• **Task prompt**
Extract the lines of the material below, beginning with the first and ending with the line that holds "struct(obox('ground', (-12, -25, FLOOR". Skip every picture.
──────── Items ────────
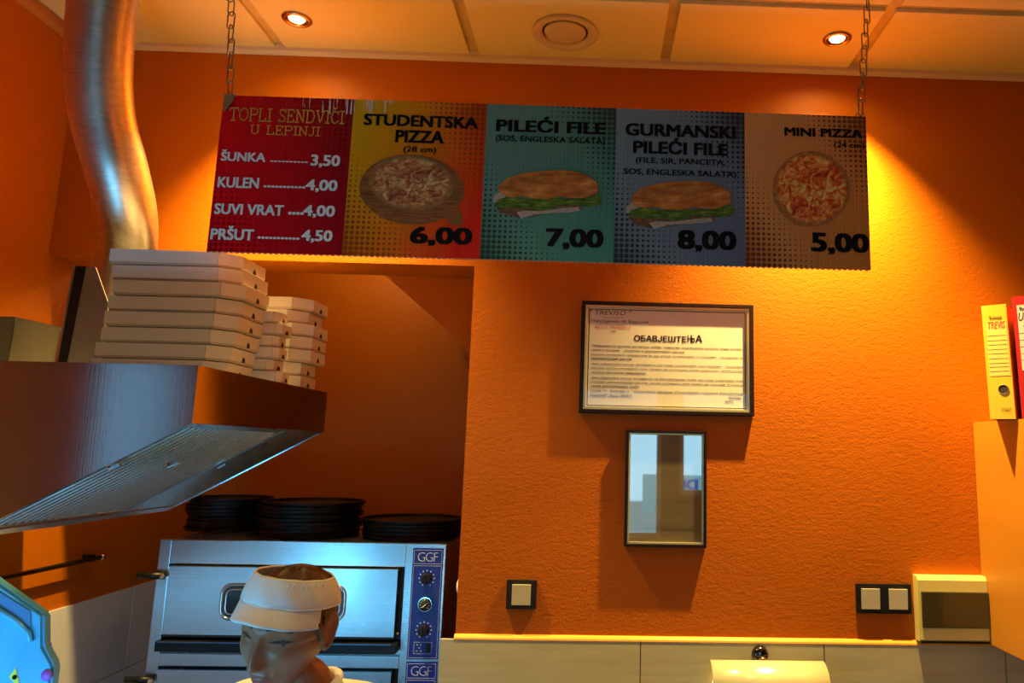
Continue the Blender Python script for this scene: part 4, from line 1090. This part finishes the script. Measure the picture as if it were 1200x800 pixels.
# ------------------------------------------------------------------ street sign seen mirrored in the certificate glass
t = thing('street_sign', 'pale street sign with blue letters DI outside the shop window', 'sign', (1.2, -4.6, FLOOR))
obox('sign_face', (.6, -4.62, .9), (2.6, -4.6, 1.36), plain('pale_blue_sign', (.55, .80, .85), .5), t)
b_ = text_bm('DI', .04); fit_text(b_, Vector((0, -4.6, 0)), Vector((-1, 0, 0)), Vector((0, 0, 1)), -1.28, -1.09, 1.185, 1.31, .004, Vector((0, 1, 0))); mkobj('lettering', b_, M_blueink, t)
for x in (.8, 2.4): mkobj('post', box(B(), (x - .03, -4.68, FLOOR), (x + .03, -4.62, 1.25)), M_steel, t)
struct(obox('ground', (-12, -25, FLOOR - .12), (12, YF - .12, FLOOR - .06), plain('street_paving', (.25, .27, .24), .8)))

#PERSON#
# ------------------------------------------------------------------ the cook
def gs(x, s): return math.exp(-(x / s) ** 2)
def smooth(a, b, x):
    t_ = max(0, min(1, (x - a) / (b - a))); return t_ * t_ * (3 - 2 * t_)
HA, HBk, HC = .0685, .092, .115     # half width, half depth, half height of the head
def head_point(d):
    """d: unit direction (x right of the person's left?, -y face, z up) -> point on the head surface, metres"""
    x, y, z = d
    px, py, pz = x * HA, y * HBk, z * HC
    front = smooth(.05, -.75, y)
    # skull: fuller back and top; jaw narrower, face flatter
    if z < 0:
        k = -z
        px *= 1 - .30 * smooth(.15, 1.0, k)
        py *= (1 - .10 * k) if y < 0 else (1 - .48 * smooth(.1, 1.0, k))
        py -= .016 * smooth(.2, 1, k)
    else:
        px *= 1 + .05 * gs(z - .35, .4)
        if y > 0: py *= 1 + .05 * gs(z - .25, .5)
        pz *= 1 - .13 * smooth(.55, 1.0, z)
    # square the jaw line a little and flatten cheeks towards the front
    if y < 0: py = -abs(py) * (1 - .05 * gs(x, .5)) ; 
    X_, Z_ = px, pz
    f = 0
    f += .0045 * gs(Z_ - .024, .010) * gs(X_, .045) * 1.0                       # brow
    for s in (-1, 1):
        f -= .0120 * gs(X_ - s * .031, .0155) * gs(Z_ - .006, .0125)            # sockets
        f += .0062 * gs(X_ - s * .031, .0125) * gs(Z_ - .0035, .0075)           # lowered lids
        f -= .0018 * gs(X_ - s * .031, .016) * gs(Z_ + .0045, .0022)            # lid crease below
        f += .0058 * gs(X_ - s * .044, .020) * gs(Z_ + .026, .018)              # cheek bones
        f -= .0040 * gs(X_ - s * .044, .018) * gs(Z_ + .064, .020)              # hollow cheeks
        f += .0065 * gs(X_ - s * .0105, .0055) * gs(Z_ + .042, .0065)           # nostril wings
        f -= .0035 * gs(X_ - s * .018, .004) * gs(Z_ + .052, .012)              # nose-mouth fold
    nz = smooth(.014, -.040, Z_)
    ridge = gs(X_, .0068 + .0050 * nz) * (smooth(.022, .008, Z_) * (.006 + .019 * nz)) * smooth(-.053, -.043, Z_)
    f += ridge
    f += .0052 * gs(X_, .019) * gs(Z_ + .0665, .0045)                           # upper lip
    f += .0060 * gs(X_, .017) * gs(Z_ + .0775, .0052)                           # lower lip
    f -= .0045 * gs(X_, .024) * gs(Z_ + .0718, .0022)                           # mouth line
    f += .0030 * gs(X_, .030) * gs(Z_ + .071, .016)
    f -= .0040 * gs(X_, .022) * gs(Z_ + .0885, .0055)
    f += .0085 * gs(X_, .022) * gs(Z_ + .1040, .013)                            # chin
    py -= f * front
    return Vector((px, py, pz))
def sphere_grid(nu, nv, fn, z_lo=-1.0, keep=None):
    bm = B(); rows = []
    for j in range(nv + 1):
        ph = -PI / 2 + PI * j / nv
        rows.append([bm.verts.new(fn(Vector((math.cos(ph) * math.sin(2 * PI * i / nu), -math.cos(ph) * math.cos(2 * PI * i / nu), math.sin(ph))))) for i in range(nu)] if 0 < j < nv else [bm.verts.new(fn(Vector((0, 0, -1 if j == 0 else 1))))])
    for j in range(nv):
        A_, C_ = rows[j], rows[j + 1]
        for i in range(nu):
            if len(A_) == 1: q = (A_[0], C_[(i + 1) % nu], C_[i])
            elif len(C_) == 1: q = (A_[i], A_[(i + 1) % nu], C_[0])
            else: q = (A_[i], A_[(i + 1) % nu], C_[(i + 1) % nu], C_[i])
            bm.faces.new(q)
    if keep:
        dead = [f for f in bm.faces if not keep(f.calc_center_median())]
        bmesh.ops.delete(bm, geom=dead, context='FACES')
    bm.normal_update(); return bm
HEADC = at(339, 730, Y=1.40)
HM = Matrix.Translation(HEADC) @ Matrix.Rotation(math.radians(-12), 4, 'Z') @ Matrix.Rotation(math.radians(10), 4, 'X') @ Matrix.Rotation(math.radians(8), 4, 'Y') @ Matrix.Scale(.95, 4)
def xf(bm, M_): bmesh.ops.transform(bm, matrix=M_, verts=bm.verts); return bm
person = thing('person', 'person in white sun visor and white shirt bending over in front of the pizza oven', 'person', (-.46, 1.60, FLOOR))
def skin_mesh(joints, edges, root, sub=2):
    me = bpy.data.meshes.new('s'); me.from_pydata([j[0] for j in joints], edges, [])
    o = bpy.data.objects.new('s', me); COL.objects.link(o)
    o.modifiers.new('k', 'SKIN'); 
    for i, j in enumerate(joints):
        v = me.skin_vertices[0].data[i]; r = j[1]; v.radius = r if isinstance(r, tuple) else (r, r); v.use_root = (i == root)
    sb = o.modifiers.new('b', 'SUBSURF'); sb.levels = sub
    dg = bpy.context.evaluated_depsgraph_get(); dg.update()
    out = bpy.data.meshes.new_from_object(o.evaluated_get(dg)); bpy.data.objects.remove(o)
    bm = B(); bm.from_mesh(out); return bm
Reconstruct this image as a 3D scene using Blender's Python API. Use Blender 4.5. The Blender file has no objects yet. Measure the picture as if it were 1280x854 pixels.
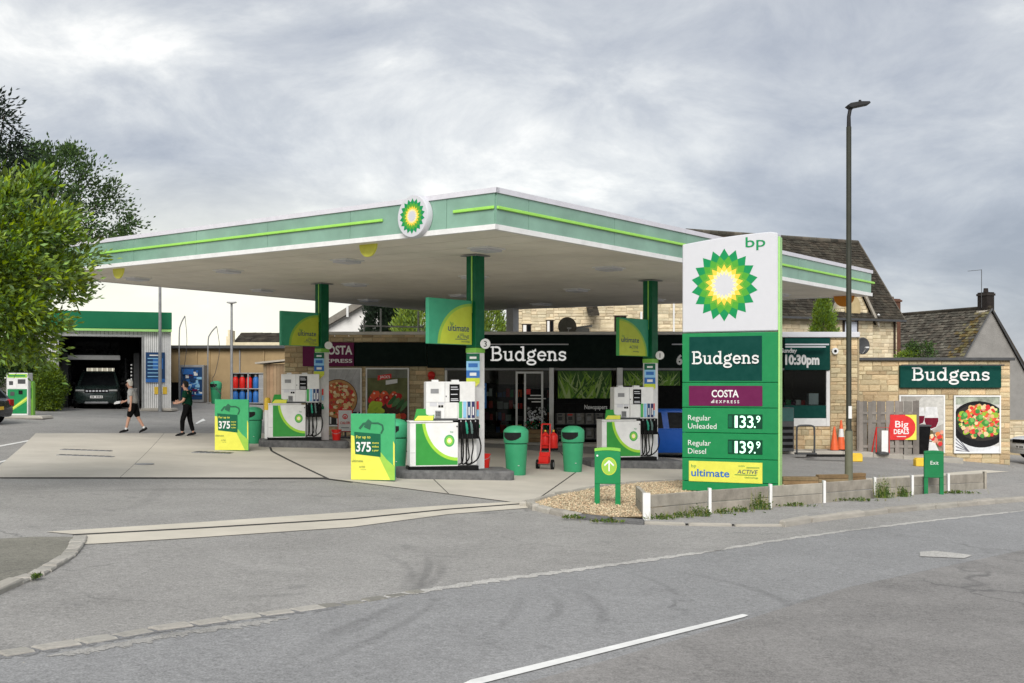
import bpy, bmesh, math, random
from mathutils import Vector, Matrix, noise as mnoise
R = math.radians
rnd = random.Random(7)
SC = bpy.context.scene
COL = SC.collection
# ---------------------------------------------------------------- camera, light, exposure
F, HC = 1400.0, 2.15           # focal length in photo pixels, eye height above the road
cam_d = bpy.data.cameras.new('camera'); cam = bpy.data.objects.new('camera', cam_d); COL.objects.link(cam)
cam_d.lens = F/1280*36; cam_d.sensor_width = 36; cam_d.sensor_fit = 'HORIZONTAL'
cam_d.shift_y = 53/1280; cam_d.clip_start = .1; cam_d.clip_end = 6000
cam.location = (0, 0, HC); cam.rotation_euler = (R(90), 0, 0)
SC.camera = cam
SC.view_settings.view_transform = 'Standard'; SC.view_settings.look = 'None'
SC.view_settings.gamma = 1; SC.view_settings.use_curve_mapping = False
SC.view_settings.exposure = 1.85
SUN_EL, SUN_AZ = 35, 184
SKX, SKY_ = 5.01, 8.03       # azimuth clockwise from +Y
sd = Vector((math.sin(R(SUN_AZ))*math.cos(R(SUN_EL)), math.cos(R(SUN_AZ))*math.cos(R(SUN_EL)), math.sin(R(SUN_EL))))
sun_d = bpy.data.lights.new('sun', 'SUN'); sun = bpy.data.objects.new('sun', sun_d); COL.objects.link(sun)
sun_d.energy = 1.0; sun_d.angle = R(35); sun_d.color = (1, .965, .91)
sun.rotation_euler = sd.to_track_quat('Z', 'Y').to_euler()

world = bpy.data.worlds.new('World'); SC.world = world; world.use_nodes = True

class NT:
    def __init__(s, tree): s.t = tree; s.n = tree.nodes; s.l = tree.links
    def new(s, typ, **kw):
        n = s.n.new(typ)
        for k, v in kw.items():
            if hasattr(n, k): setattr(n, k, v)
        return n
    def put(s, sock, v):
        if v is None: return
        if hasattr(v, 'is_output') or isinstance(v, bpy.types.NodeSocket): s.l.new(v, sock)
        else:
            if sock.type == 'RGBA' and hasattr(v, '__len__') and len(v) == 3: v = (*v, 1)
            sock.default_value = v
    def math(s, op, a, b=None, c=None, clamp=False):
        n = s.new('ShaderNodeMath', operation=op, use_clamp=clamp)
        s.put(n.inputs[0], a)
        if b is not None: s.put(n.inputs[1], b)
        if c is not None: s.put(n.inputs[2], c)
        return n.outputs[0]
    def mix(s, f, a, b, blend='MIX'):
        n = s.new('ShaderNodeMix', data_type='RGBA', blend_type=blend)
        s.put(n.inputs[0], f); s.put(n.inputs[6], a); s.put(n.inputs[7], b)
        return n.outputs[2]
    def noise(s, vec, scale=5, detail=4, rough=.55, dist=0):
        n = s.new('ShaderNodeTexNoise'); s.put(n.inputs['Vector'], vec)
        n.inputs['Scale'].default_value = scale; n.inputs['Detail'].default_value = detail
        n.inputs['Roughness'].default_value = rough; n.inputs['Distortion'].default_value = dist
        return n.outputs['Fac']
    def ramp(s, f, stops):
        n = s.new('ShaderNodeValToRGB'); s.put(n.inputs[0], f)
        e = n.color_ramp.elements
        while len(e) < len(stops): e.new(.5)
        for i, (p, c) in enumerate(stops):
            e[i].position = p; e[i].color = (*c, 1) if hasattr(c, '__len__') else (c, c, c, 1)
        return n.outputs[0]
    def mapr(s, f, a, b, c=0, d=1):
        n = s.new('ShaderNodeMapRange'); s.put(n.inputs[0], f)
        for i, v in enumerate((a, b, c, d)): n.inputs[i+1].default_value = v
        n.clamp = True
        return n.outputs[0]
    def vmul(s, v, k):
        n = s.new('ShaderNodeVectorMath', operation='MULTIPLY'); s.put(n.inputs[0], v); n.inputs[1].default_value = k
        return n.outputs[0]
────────
• **Result**
Continue the Blender Python script for this scene: part 4, from line 1090. This part finishes the script. Measure the picture as if it were 1200x800 pixels.
# ------------------------------------------------------------------ street sign seen mirrored in the certificate glass
t = thing('street_sign', 'pale street sign with blue letters DI outside the shop window', 'sign', (1.2, -4.6, FLOOR))
obox('sign_face', (.6, -4.62, .9), (2.6, -4.6, 1.36), plain('pale_blue_sign', (.55, .80, .85), .5), t)
b_ = text_bm('DI', .04); fit_text(b_, Vector((0, -4.6, 0)), Vector((-1, 0, 0)), Vector((0, 0, 1)), -1.28, -1.09, 1.185, 1.31, .004, Vector((0, 1, 0))); mkobj('lettering', b_, M_blueink, t)
for x in (.8, 2.4): mkobj('post', box(B(), (x - .03, -4.68, FLOOR), (x + .03, -4.62, 1.25)), M_steel, t)
struct(obox('ground', (-12, -25, FLOOR - .12), (12, YF - .12, FLOOR - .06), plain('street_paving', (.25, .27, .24), .8)))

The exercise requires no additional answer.